SHORT PROBLEM:
Transcribe each record below word for word.
## Start SUPPLIED RECORDS
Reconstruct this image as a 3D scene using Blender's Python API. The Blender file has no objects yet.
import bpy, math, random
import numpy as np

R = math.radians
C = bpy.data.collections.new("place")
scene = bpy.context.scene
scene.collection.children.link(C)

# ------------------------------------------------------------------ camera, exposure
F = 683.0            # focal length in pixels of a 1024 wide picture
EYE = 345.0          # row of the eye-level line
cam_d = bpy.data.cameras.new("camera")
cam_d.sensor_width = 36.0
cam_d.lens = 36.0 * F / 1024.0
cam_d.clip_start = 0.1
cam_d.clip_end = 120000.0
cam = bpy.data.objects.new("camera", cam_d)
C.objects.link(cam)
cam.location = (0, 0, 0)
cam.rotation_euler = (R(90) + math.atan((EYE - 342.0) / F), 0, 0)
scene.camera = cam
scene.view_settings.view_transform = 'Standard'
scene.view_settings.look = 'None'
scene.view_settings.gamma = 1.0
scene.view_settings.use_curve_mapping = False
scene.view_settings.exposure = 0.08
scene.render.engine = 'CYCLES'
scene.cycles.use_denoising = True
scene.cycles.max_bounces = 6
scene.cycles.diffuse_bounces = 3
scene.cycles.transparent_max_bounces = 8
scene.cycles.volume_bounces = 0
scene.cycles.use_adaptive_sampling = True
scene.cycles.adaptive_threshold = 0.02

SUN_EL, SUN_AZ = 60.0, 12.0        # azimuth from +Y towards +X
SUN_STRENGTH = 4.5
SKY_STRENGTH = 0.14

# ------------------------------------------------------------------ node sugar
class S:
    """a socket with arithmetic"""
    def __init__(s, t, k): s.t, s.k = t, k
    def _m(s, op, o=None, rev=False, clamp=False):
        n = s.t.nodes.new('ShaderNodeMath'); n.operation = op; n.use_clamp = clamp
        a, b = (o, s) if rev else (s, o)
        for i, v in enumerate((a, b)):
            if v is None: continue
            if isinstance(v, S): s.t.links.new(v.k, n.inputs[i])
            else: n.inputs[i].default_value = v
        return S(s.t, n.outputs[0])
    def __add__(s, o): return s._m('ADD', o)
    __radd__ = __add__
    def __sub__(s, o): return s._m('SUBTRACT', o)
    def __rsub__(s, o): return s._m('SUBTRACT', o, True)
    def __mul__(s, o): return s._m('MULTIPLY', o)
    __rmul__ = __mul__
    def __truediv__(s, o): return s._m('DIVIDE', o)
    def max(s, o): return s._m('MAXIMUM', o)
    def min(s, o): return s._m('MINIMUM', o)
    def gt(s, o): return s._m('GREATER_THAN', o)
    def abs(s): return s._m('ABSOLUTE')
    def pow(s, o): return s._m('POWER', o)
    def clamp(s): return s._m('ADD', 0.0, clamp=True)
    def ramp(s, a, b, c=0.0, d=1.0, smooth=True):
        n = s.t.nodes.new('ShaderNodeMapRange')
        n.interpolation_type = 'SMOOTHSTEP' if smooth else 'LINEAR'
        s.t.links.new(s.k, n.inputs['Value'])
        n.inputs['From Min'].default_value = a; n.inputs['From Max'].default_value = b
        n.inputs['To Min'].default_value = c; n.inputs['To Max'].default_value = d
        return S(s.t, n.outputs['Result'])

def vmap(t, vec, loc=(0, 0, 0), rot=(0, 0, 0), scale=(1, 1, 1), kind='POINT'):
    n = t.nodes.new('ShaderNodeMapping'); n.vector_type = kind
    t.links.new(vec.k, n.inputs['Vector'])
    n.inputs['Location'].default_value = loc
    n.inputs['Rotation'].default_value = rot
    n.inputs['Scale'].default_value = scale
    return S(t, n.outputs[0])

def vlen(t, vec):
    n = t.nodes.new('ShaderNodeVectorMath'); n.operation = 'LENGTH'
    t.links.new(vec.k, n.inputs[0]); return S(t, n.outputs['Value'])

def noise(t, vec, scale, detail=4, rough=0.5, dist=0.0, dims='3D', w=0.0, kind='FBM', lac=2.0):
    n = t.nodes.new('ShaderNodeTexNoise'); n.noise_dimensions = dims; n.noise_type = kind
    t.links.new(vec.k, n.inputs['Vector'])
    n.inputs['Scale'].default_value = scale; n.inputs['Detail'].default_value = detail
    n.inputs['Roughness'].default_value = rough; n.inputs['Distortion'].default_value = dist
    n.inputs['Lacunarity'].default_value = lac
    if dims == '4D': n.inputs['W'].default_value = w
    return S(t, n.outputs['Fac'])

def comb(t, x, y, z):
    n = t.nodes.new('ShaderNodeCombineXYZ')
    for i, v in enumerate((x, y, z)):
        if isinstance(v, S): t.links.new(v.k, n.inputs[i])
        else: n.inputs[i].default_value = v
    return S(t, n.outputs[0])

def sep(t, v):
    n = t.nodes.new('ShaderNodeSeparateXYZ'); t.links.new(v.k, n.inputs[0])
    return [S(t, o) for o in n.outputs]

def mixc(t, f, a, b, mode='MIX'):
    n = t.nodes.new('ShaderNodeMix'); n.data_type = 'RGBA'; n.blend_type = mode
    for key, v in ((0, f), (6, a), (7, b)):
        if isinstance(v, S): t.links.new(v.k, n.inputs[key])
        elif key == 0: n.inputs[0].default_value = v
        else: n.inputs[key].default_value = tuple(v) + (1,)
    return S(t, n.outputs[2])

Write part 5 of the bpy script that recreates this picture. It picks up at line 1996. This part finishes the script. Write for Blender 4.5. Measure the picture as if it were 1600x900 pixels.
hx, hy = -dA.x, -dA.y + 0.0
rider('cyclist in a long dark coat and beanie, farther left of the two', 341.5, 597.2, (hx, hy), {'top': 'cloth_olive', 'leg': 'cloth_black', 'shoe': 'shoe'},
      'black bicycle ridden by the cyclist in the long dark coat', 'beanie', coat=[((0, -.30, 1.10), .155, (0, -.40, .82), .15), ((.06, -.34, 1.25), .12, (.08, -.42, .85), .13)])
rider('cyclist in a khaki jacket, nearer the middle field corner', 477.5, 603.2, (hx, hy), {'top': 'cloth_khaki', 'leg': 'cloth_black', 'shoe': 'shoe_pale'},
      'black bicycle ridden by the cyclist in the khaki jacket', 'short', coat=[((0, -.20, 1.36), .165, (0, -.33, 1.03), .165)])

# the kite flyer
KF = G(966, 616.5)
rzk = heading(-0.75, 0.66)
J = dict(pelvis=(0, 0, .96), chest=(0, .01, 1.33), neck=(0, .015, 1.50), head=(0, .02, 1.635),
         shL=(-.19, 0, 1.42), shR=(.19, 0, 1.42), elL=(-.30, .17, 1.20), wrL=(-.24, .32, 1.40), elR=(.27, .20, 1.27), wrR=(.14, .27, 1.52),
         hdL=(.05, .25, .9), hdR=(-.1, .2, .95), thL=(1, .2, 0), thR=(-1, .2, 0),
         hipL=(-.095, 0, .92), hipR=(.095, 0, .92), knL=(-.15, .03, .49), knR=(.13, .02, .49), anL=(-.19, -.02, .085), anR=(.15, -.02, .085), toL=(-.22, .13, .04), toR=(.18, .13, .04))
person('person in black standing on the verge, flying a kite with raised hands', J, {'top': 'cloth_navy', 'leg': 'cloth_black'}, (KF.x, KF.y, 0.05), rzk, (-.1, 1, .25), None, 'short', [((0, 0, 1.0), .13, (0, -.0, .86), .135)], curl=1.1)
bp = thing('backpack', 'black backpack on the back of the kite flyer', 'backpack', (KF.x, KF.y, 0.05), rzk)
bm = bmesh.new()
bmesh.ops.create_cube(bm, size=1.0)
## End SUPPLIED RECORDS
SOLVED PROBLEM:
Reconstruct this image as a 3D scene using Blender's Python API. The Blender file has no objects yet.
import bpy, math, random
import numpy as np

R = math.radians
C = bpy.data.collections.new("place")
scene = bpy.context.scene
scene.collection.children.link(C)

# ------------------------------------------------------------------ camera, exposure
F = 683.0            # focal length in pixels of a 1024 wide picture
EYE = 345.0          # row of the eye-level line
cam_d = bpy.data.cameras.new("camera")
cam_d.sensor_width = 36.0
cam_d.lens = 36.0 * F / 1024.0
cam_d.clip_start = 0.1
cam_d.clip_end = 120000.0
cam = bpy.data.objects.new("camera", cam_d)
C.objects.link(cam)
cam.location = (0, 0, 0)
cam.rotation_euler = (R(90) + math.atan((EYE - 342.0) / F), 0, 0)
scene.camera = cam
scene.view_settings.view_transform = 'Standard'
scene.view_settings.look = 'None'
scene.view_settings.gamma = 1.0
scene.view_settings.use_curve_mapping = False
scene.view_settings.exposure = 0.08
scene.render.engine = 'CYCLES'
scene.cycles.use_denoising = True
scene.cycles.max_bounces = 6
scene.cycles.diffuse_bounces = 3
scene.cycles.transparent_max_bounces = 8
scene.cycles.volume_bounces = 0
scene.cycles.use_adaptive_sampling = True
scene.cycles.adaptive_threshold = 0.02

SUN_EL, SUN_AZ = 60.0, 12.0        # azimuth from +Y towards +X
SUN_STRENGTH = 4.5
SKY_STRENGTH = 0.14

# ------------------------------------------------------------------ node sugar
class S:
    """a socket with arithmetic"""
    def __init__(s, t, k): s.t, s.k = t, k
    def _m(s, op, o=None, rev=False, clamp=False):
        n = s.t.nodes.new('ShaderNodeMath'); n.operation = op; n.use_clamp = clamp
        a, b = (o, s) if rev else (s, o)
        for i, v in enumerate((a, b)):
            if v is None: continue
            if isinstance(v, S): s.t.links.new(v.k, n.inputs[i])
            else: n.inputs[i].default_value = v
        return S(s.t, n.outputs[0])
    def __add__(s, o): return s._m('ADD', o)
    __radd__ = __add__
    def __sub__(s, o): return s._m('SUBTRACT', o)
    def __rsub__(s, o): return s._m('SUBTRACT', o, True)
    def __mul__(s, o): return s._m('MULTIPLY', o)
    __rmul__ = __mul__
    def __truediv__(s, o): return s._m('DIVIDE', o)
    def max(s, o): return s._m('MAXIMUM', o)
    def min(s, o): return s._m('MINIMUM', o)
    def gt(s, o): return s._m('GREATER_THAN', o)
    def abs(s): return s._m('ABSOLUTE')
    def pow(s, o): return s._m('POWER', o)
    def clamp(s): return s._m('ADD', 0.0, clamp=True)
    def ramp(s, a, b, c=0.0, d=1.0, smooth=True):
        n = s.t.nodes.new('ShaderNodeMapRange')
        n.interpolation_type = 'SMOOTHSTEP' if smooth else 'LINEAR'
        s.t.links.new(s.k, n.inputs['Value'])
        n.inputs['From Min'].default_value = a; n.inputs['From Max'].default_value = b
        n.inputs['To Min'].default_value = c; n.inputs['To Max'].default_value = d
        return S(s.t, n.outputs['Result'])

def vmap(t, vec, loc=(0, 0, 0), rot=(0, 0, 0), scale=(1, 1, 1), kind='POINT'):
    n = t.nodes.new('ShaderNodeMapping'); n.vector_type = kind
    t.links.new(vec.k, n.inputs['Vector'])
    n.inputs['Location'].default_value = loc
    n.inputs['Rotation'].default_value = rot
    n.inputs['Scale'].default_value = scale
    return S(t, n.outputs[0])

def vlen(t, vec):
    n = t.nodes.new('ShaderNodeVectorMath'); n.operation = 'LENGTH'
    t.links.new(vec.k, n.inputs[0]); return S(t, n.outputs['Value'])

def noise(t, vec, scale, detail=4, rough=0.5, dist=0.0, dims='3D', w=0.0, kind='FBM', lac=2.0):
    n = t.nodes.new('ShaderNodeTexNoise'); n.noise_dimensions = dims; n.noise_type = kind
    t.links.new(vec.k, n.inputs['Vector'])
    n.inputs['Scale'].default_value = scale; n.inputs['Detail'].default_value = detail
    n.inputs['Roughness'].default_value = rough; n.inputs['Distortion'].default_value = dist
    n.inputs['Lacunarity'].default_value = lac
    if dims == '4D': n.inputs['W'].default_value = w
    return S(t, n.outputs['Fac'])

def comb(t, x, y, z):
    n = t.nodes.new('ShaderNodeCombineXYZ')
    for i, v in enumerate((x, y, z)):
        if isinstance(v, S): t.links.new(v.k, n.inputs[i])
        else: n.inputs[i].default_value = v
    return S(t, n.outputs[0])

def sep(t, v):
    n = t.nodes.new('ShaderNodeSeparateXYZ'); t.links.new(v.k, n.inputs[0])
    return [S(t, o) for o in n.outputs]

def mixc(t, f, a, b, mode='MIX'):
    n = t.nodes.new('ShaderNodeMix'); n.data_type = 'RGBA'; n.blend_type = mode
    for key, v in ((0, f), (6, a), (7, b)):
        if isinstance(v, S): t.links.new(v.k, n.inputs[key])
        elif key == 0: n.inputs[0].default_value = v
        else: n.inputs[key].default_value = tuple(v) + (1,)
    return S(t, n.outputs[2])

Write part 5 of the bpy script that recreates this picture. It picks up at line 1996. This part finishes the script. Write for Blender 4.5. Measure the picture as if it were 1600x900 pixels.
hx, hy = -dA.x, -dA.y + 0.0
rider('cyclist in a long dark coat and beanie, farther left of the two', 341.5, 597.2, (hx, hy), {'top': 'cloth_olive', 'leg': 'cloth_black', 'shoe': 'shoe'},
      'black bicycle ridden by the cyclist in the long dark coat', 'beanie', coat=[((0, -.30, 1.10), .155, (0, -.40, .82), .15), ((.06, -.34, 1.25), .12, (.08, -.42, .85), .13)])
rider('cyclist in a khaki jacket, nearer the middle field corner', 477.5, 603.2, (hx, hy), {'top': 'cloth_khaki', 'leg': 'cloth_black', 'shoe': 'shoe_pale'},
      'black bicycle ridden by the cyclist in the khaki jacket', 'short', coat=[((0, -.20, 1.36), .165, (0, -.33, 1.03), .165)])

# the kite flyer
KF = G(966, 616.5)
rzk = heading(-0.75, 0.66)
J = dict(pelvis=(0, 0, .96), chest=(0, .01, 1.33), neck=(0, .015, 1.50), head=(0, .02, 1.635),
         shL=(-.19, 0, 1.42), shR=(.19, 0, 1.42), elL=(-.30, .17, 1.20), wrL=(-.24, .32, 1.40), elR=(.27, .20, 1.27), wrR=(.14, .27, 1.52),
         hdL=(.05, .25, .9), hdR=(-.1, .2, .95), thL=(1, .2, 0), thR=(-1, .2, 0),
         hipL=(-.095, 0, .92), hipR=(.095, 0, .92), knL=(-.15, .03, .49), knR=(.13, .02, .49), anL=(-.19, -.02, .085), anR=(.15, -.02, .085), toL=(-.22, .13, .04), toR=(.18, .13, .04))
person('person in black standing on the verge, flying a kite with raised hands', J, {'top': 'cloth_navy', 'leg': 'cloth_black'}, (KF.x, KF.y, 0.05), rzk, (-.1, 1, .25), None, 'short', [((0, 0, 1.0), .13, (0, -.0, .86), .135)], curl=1.1)
bp = thing('backpack', 'black backpack on the back of the kite flyer', 'backpack', (KF.x, KF.y, 0.05), rzk)
bm = bmesh.new()
bmesh.ops.create_cube(bm, size=1.0)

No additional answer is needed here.